- [Goal of the exercise] Search the material for "this" and show all lines that contain it.

- [Supplied material]
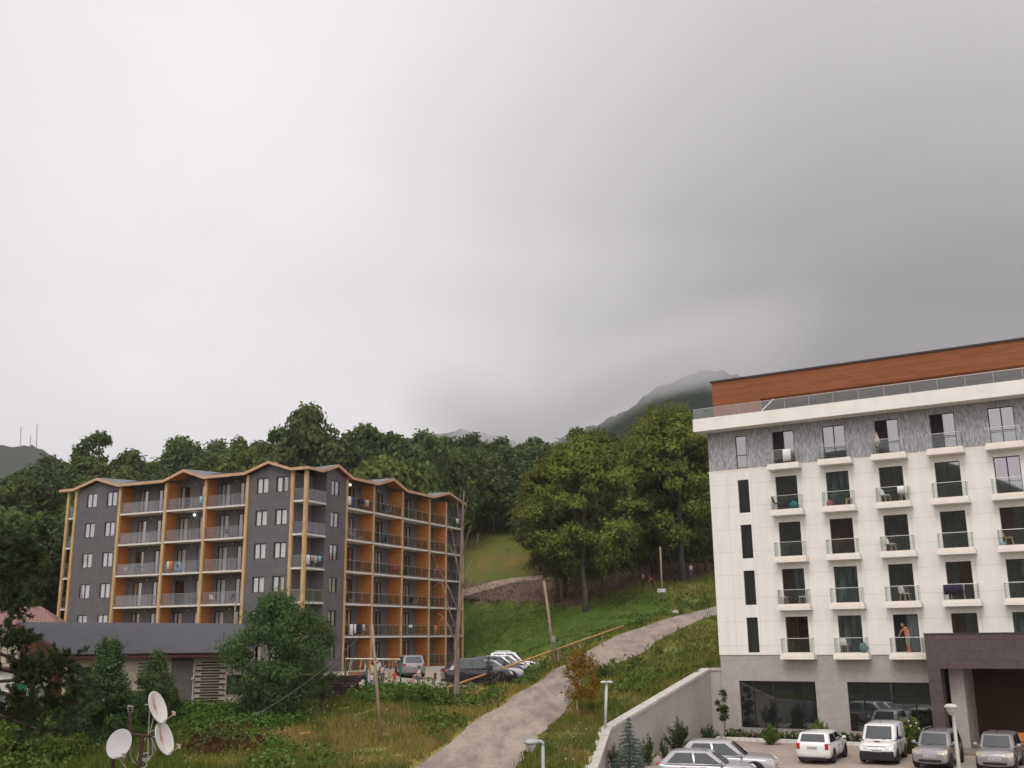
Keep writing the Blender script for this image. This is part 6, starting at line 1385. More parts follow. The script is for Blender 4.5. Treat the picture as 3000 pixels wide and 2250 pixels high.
def sprays(bl, n, ln, per, size, seed, aspect):
    g = np.random.default_rng(seed+99); B = np.array(bl); k = g.integers(0, len(B), n); d = g.normal(0, 1, (n, 3)); c = B[:, :3].mean(0); d = d*.55+(B[k, :3]-c)/(np.linalg.norm(B[k, :3]-c, axis=1)[:, None]+1e-6)*.9+np.array([0, 0, .35]); d /= np.linalg.norm(d, axis=1)[:, None]
    p0 = B[k, :3]+d*B[k, 3:6]*.7; L_ = ln*(.5+g.random(n)); f = np.tile(np.linspace(0, 1, per), n); kk = np.repeat(np.arange(n), per)
    p = p0[kk]+d[kk]*(L_[kk]*f)[:, None]-np.array([0, 0, 1.])*(.25*L_[kk]*f**2)[:, None]+g.normal(0, size*.7, (n*per, 3))
    nn = g.normal(0, 1, (n*per, 3))+np.array([0, 0, .4]); nn /= np.linalg.norm(nn, axis=1)[:, None]; t = np.cross(nn, g.normal(0, 1, (n*per, 3))); t /= np.linalg.norm(t, axis=1)[:, None]; b_ = np.cross(nn, t); s = (size*(.5+.7*g.random(n*per))*(1.1-.5*f))[:, None]
    return np.stack([p-t*s, p-b_*s*aspect, p+t*s, p+b_*s*aspect], 1).reshape(-1, 3)
class StemKind:
    """shrub of many thin stems that rise and arch outwards, leaves along each"""
    def __init__(s, name, seed, H, W, ns, per, size, mat, aspect=.5, upright=.6, low=.2, bark=None):
        g = random.Random(seed); gn = np.random.default_rng(seed); st = MB(); P = []
        for i in range(ns):
            a = g.uniform(0, 6.283); r_ = math.sqrt(g.random())*W/2; h = H*(1-.55*(r_/(W/2))**2)*g.uniform(.6, 1.0); b0 = Vector((g.gauss(0, .06*W), g.gauss(0, .06*W), -.05)); e_ = Vector((r_*math.cos(a), r_*math.sin(a), h)); m_ = b0.lerp(e_, .5)+Vector((-.18*r_*math.cos(a), -.18*r_*math.sin(a), .12*h))
            cv = [b0*(1-t)**2+m_*2*t*(1-t)+e_*t*t for t in (0,.25,.5,.75,1)]; st.tube([tuple(q) for q in cv], [.016*H/2,.013*H/2,.009*H/2,.006*H/2,.002*H/2], 4, False)
            t = gn.uniform(low, 1.0, per); q = np.outer((1-t)**2, b0)+np.outer(2*t*(1-t), m_)+np.outer(t*t, e_); P.append(q+gn.normal(0, .055*H/2, (per, 3))*(1.6-t)[:, None])
        P = np.concatenate(P); n = len(P); nn = gn.normal(0, .8, (n, 3))+np.array([0, 0, .6]); nn /= np.linalg.norm(nn, axis=1)[:, None]; t = np.cross(nn, gn.normal(0, 1, (n, 3))); t /= np.linalg.norm(t, axis=1)[:, None]; b_ = np.cross(nn, t); z = (size*(.5+.9*gn.random(n)))[:, None]
        c = quadmesh('crown', np.stack([P-t*z, P-b_*z*aspect, P+t*z, P+b_*z*aspect], 1).reshape(-1, 3), mat); s.crown = c.data; COL.objects.unlink(c); k = st.build('stems', bark or m_bark, smooth=True); s.trunk = k.data; COL.objects.unlink(k); s.name = name; s.H = H
    def plant(s, label, cat, loc, sc=1., rz=0., group=None, szx=None, lift=0):
        o = thing(s.name, label, cat, loc, rz, group); o.scale = (sc*(szx or 1), sc*(szx or 1), sc); inst('stems', s.trunk, o); inst('crown', s.crown, o); return o
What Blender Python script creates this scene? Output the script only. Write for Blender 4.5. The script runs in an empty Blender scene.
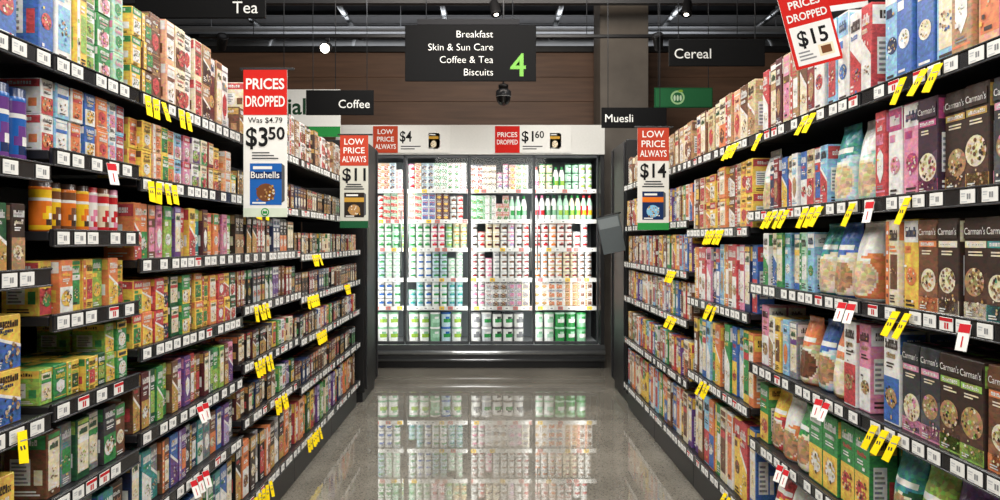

- [Exercise output]
Keep writing the Blender script for this image. This is part 6, starting at line 1385. More parts follow. The script is for Blender 4.5. Treat the picture as 3000 pixels wide and 2250 pixels high.
What Blender Python script creates this scene? Output the script only. Write for Blender 4.5. The script runs in an empty Blender scene.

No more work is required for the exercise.